- **What is expected**
Among the entries below, please repeat exactly and only the lines from the line containing "Build this scene" to the line containing "RIDGE = EAVE + PITCH*(XM-XL)", both lines included.

- **Source records**
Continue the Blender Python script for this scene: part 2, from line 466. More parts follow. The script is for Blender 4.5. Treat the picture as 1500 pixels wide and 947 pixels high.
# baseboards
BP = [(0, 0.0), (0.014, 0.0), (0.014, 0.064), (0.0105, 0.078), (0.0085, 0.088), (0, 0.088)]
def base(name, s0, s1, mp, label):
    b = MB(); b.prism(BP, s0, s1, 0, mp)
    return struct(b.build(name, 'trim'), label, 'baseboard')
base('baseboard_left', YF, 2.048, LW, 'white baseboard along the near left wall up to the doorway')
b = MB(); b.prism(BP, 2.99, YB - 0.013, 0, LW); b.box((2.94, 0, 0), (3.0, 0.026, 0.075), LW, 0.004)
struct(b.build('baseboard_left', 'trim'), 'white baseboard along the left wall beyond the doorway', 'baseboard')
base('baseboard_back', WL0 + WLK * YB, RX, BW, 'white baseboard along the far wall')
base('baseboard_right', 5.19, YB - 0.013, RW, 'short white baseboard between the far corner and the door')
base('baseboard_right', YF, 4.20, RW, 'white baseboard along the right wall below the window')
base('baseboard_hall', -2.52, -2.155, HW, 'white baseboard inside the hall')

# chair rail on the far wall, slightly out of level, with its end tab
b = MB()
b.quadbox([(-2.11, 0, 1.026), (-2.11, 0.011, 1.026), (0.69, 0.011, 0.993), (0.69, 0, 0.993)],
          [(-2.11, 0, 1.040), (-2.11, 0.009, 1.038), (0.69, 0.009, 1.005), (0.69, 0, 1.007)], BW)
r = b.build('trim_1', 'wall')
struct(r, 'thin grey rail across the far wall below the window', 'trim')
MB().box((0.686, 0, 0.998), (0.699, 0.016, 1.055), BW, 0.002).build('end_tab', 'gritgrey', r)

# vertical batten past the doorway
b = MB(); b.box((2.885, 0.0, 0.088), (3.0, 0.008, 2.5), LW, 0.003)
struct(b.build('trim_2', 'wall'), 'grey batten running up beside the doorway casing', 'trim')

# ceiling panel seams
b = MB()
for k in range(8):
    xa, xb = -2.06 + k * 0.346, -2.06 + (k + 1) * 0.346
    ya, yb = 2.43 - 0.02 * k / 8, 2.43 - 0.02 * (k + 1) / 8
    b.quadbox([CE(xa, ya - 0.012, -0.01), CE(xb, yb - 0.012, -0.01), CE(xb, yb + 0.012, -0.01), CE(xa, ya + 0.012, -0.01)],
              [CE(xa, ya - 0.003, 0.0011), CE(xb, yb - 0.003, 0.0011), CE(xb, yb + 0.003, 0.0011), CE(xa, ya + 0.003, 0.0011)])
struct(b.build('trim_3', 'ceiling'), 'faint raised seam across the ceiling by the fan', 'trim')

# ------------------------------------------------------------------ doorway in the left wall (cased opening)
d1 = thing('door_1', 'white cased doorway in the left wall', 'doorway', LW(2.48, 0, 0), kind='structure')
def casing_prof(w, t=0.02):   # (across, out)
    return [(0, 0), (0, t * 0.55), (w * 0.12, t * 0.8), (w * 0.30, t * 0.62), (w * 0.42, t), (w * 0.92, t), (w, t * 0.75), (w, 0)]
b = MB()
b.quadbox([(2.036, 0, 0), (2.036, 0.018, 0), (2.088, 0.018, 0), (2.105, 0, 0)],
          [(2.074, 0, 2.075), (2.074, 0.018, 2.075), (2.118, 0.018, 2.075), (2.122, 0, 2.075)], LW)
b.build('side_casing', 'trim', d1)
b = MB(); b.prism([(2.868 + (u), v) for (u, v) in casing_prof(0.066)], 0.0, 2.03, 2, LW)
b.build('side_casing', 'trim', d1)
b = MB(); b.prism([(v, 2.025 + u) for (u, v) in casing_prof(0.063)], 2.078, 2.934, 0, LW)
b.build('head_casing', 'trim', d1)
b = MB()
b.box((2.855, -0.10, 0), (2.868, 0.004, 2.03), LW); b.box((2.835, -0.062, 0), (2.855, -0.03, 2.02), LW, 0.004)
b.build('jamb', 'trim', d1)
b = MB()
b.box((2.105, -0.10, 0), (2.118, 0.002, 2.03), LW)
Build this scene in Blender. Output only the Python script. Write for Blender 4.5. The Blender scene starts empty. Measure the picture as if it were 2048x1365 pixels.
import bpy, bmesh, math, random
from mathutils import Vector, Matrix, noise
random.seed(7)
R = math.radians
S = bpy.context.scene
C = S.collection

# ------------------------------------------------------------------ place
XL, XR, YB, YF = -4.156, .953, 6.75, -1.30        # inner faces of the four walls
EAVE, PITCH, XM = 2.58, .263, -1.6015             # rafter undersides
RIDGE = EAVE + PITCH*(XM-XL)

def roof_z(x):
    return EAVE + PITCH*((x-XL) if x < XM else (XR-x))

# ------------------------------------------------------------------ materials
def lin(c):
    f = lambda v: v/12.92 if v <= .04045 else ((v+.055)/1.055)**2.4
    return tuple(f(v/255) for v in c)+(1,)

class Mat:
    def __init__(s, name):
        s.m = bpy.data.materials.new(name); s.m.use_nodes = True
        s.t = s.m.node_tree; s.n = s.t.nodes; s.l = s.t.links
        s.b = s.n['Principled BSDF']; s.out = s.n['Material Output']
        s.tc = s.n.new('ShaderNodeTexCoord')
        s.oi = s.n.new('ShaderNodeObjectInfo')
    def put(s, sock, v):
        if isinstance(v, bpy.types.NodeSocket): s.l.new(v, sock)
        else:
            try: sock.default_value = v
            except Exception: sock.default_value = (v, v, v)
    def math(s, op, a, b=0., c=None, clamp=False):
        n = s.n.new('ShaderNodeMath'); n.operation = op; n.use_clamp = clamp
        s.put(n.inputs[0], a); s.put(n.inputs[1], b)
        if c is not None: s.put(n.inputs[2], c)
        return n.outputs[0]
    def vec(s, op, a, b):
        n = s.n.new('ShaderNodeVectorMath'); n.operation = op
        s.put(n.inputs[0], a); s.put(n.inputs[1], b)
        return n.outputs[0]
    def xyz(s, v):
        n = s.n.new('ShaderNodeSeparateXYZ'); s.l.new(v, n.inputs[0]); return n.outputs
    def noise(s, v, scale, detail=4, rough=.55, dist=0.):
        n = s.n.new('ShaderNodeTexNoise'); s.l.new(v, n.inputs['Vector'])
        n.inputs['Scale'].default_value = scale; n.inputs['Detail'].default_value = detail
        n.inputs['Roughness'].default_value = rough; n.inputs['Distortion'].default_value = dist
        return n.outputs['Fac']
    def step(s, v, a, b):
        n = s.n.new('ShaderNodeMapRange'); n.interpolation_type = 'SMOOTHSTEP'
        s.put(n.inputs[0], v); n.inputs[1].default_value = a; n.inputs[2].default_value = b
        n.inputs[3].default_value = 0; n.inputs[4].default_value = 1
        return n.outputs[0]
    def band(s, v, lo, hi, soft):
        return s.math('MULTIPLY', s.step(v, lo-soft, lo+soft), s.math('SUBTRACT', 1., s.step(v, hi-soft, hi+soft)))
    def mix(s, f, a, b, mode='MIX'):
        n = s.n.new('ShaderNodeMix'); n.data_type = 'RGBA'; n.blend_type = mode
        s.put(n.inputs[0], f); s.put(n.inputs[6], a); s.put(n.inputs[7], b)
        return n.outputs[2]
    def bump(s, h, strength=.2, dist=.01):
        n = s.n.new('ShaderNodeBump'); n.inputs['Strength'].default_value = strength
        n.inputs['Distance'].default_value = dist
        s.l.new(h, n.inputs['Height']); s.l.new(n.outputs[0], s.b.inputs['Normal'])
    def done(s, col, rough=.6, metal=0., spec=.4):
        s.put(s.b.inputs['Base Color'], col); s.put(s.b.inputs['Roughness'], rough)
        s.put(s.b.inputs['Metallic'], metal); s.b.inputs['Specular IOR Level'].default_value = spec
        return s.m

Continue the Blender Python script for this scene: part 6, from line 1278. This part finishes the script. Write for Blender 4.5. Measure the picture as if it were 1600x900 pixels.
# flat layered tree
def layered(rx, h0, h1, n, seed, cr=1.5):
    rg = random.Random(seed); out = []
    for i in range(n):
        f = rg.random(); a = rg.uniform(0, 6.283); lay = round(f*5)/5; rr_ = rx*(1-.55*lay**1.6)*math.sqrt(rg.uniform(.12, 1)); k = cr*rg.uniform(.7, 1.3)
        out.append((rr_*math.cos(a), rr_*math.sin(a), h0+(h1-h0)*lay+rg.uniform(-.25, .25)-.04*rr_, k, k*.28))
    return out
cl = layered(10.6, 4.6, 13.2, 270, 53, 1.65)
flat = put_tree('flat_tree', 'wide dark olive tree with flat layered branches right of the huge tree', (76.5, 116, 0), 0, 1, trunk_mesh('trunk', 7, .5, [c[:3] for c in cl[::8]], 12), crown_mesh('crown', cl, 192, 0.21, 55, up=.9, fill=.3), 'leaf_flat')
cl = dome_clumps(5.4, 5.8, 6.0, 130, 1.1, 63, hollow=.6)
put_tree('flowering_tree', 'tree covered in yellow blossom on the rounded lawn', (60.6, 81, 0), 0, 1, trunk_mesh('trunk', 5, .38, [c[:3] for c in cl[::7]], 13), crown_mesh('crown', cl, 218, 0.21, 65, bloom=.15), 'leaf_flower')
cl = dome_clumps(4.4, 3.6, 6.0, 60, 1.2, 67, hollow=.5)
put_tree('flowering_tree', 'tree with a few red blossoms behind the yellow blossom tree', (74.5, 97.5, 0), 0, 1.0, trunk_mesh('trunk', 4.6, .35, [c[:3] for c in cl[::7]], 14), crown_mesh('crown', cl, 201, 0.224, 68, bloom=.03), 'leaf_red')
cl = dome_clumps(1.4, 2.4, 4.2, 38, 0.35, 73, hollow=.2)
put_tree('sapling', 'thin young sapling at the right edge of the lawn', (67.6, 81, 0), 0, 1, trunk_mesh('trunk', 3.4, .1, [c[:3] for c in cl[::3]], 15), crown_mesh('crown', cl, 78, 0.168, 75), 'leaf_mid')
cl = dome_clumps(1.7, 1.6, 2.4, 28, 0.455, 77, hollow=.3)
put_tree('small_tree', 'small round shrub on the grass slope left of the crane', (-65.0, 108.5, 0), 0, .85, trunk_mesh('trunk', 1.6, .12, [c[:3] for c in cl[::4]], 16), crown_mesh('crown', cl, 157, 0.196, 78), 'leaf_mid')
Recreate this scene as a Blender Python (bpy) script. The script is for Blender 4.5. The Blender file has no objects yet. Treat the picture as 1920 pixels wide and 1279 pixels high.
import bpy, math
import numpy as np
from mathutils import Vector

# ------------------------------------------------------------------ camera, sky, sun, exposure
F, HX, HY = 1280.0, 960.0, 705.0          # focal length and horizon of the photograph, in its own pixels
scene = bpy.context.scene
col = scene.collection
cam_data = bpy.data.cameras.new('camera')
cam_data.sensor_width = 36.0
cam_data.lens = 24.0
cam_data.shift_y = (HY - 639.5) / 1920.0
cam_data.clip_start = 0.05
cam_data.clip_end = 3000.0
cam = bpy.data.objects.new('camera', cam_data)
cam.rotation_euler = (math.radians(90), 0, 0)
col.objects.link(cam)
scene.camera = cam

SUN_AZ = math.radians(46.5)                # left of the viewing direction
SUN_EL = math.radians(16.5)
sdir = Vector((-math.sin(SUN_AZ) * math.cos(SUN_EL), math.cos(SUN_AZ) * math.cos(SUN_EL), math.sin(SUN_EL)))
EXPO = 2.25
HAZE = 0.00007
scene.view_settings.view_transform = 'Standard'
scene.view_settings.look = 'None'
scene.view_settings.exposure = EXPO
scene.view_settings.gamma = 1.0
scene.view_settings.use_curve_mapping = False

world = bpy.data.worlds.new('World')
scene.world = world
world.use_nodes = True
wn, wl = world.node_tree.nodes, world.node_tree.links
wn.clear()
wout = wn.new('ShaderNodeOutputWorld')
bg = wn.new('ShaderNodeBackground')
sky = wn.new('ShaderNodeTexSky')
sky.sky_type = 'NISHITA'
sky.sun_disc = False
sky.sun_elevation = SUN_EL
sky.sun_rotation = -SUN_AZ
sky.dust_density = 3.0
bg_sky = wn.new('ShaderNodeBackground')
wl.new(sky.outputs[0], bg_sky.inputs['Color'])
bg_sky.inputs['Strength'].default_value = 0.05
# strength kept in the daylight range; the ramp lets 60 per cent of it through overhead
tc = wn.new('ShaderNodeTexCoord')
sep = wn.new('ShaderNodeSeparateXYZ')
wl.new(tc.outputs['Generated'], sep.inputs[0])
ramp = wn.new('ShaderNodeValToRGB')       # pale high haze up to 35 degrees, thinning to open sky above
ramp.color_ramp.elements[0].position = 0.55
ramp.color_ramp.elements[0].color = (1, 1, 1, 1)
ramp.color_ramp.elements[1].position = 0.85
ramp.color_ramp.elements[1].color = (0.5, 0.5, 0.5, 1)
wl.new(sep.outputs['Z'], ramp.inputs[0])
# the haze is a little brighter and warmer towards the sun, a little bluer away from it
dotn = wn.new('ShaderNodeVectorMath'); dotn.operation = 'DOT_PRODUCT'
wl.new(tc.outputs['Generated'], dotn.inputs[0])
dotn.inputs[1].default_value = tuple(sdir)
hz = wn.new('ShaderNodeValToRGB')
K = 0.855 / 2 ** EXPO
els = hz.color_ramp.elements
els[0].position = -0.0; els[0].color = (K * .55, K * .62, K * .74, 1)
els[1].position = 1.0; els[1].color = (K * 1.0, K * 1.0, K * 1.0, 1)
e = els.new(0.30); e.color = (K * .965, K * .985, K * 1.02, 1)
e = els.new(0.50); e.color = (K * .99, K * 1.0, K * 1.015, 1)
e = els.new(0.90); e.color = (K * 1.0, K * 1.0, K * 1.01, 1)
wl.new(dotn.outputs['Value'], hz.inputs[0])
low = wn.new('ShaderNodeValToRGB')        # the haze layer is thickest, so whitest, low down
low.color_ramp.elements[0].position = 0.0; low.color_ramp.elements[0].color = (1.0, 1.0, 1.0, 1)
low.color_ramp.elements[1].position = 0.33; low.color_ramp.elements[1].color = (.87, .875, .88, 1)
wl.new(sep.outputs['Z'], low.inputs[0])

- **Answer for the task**
Build this scene in Blender. Output only the Python script. Write for Blender 4.5. The Blender scene starts empty. Measure the picture as if it were 2048x1365 pixels.
import bpy, bmesh, math, random
from mathutils import Vector, Matrix, noise
random.seed(7)
R = math.radians
S = bpy.context.scene
C = S.collection

# ------------------------------------------------------------------ place
XL, XR, YB, YF = -4.156, .953, 6.75, -1.30        # inner faces of the four walls
EAVE, PITCH, XM = 2.58, .263, -1.6015             # rafter undersides
RIDGE = EAVE + PITCH*(XM-XL)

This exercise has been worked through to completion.